We used to have regional economic policies to help offset these imbalances. I cannot remember the last time I heard anyone mention regional policy. How about moving the BBC to Middlesbrough for starters, followed by all the Oxford and London-based charities to which we, as taxpayers, give enormous grants? Not only would this take the pressure off the South East but it would help the job situation in Middlesbrough.

Thirdly, building regulations: Every year these get more and more onerous. I converted six barns over a period of ten years and each barn had to meet more and more electrical, glazing, insulation and window regulations. In one case, the planners made me pay £10,000 extra to have a ‘flat’ profile on the windows and doors, meaning all had to be handmade, rather than off the shelf. Each regulation adds to the costs. There is no reason why a house should cost £150,000 to build. Go to Thailand or Malaysia to see examples of perfectly decent housing produced for £50,000 or less. We built prefabs after the war. Nothing particularly wrong with them but they would never even get started as far as current building regs are concerned.

Another driving force is the number of single-unit households, both old and young, which continues to rise exponentially. As many as 7.7million people lived alone in 2016. All these people need more separate homes so the number of units keeps increasing.

Contractors are yet another factor. Each week millions of people move Monday to Friday to work whilst having a permanent home somewhere else. For example when a bypass was built round Norwich, most of the contractors came from all over the country. So we had hundreds of rooms and houses being taken up by people who already had houses elsewhere. It’s the same with the NHS. It has thousands of subcontractors and contract workers who work for themselves, moving around the country each week. This is the result of economic policies to take the cheapest labour, not the local, or use temporary workers, rather than employ permanent staff.

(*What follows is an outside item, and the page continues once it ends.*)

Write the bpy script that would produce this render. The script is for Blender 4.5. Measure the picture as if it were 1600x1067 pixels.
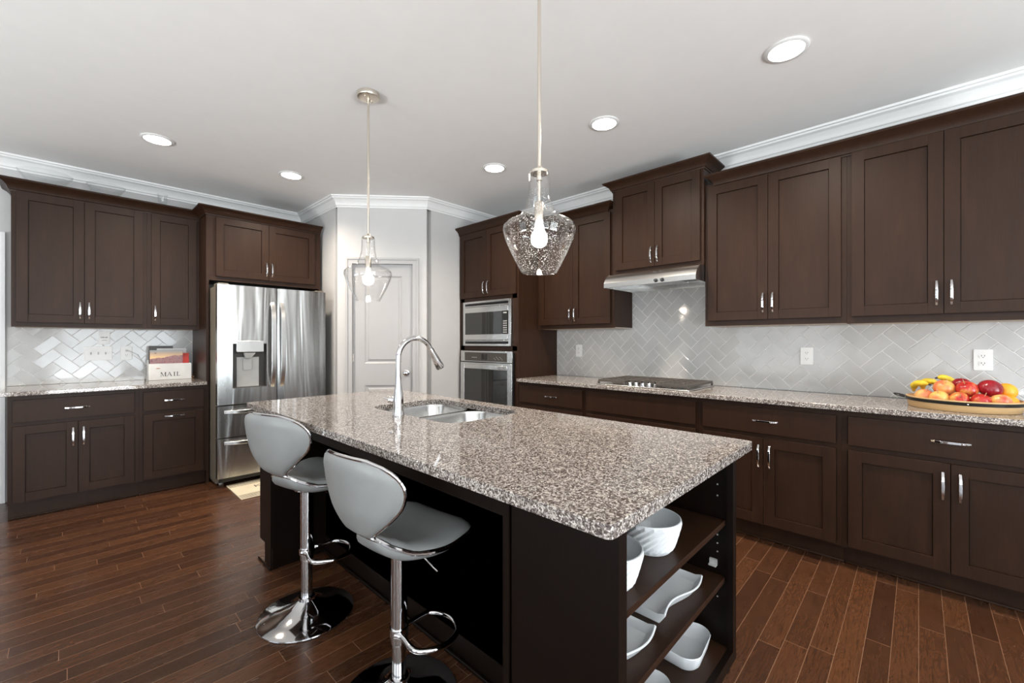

Then there are interest rates: if you lower interest rates to zero, what do you expect to happen to house prices? Yields went from 15 per cent to 5 per cent in Norwich and have gone even lower in London. As a result, house prices quadrupled in Norfolk and went up ten times in London. You can get house prices down simply by raising interest rates but this will be politically unpopular with all those who currently own houses, and practically our entire economy seems to be based on house building. So by lowering prices, you then halt or even collapse your economy, thereby putting people out of work. You will make housing more affordable to those in work but surprisingly, when house prices are really collapsing, the young then do not want to buy because people want to make money on housing, not lose. (And it is jealousy that drives the Left – the ‘it’s not fair syndrome’.) Add to almost zero interest rates billions of pounds of quantitative easing (money printing) and you get the £100m house.
It was not migration that drove the price of this house but international money printing by all central banks on an industrial scale.

Finally, the crony capitalism of the Conservatives. ‘Help to Buy’ was only for new build and resulted in the price of new build versus second-hand houses going up so much that the discount these buyers received was almost all eaten up in higher prices. It also resulted in the boss of Persimmon Homes getting a £120million bonus. If there was ever a sign that this was a bad scheme, this is it.

What we are actually doing is creating a class of subprime borrowers who will find it hard to pay their mortgages once the initial subsidised period comes to an end. In effect this is how the US crisis started.

House prices will stop going up and will probably go down, at least in real terms, even if immigration continues. Why? Because interest rates are going to rise, older people with the assets are going to die and there will be no one with enough income to buy the £600,000 house on a three-times income multiple.

Housing is a sitting duck for tax increases. Momentum in Bristol have already started talking about having council tax rates of £10,000 on £1million houses.

As governments get more and more desperate for taxes, it is only a matter of time before this moves down to all privately held houses and will happen under whatever government we have.

Despite our so called ‘housing crisis’, we actually do not have a lot of people living on the streets, say 4,000 out of a population of 70million (and many of these have been offered shelter or housing they do not like).

The housing crisis is really about generational anger, that ‘the old have made all that money on houses and we cannot’.

But falling prices cause more devastation than rising ones, as places such as Middlesbrough, Mansfield and Detroit can attest.